# START OF Information supplied

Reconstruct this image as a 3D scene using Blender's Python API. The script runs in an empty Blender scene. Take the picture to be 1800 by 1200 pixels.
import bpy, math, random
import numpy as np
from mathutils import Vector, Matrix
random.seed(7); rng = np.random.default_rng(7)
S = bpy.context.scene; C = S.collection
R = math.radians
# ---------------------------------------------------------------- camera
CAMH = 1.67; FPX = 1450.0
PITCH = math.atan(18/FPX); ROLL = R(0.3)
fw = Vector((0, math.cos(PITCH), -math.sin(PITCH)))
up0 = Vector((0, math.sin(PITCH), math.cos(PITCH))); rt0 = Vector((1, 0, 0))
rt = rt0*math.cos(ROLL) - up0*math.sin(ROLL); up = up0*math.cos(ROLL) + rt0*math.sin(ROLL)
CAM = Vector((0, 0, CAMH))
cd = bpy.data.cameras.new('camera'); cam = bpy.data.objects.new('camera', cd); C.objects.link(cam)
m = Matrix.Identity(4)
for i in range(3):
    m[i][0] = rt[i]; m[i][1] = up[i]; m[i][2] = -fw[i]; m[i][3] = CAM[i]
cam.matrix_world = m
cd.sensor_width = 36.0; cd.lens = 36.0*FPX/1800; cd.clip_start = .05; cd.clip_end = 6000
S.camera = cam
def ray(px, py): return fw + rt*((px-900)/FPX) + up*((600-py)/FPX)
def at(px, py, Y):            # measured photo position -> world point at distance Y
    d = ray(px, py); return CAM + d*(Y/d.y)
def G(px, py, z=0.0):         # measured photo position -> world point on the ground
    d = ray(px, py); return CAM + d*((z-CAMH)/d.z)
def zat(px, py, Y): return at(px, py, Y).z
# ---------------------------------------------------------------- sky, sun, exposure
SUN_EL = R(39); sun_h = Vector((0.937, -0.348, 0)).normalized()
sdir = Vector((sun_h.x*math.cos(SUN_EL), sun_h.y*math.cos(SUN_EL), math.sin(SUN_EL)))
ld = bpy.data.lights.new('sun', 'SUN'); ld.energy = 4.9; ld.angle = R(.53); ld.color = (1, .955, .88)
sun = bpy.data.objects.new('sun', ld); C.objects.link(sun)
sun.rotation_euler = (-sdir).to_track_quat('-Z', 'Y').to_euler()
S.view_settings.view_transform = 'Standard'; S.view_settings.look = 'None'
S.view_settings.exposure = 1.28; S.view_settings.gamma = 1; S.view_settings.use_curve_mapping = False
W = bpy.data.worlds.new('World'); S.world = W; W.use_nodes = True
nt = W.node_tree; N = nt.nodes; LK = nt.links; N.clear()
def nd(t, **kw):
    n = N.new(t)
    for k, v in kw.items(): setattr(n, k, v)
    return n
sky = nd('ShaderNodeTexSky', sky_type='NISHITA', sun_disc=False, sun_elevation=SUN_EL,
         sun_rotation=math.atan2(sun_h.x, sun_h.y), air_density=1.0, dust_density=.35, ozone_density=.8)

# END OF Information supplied

* _Challenge_: State how many lines of the listing hold the string "scene"; reply with the number and nothing else.

* _Problem solution_: 2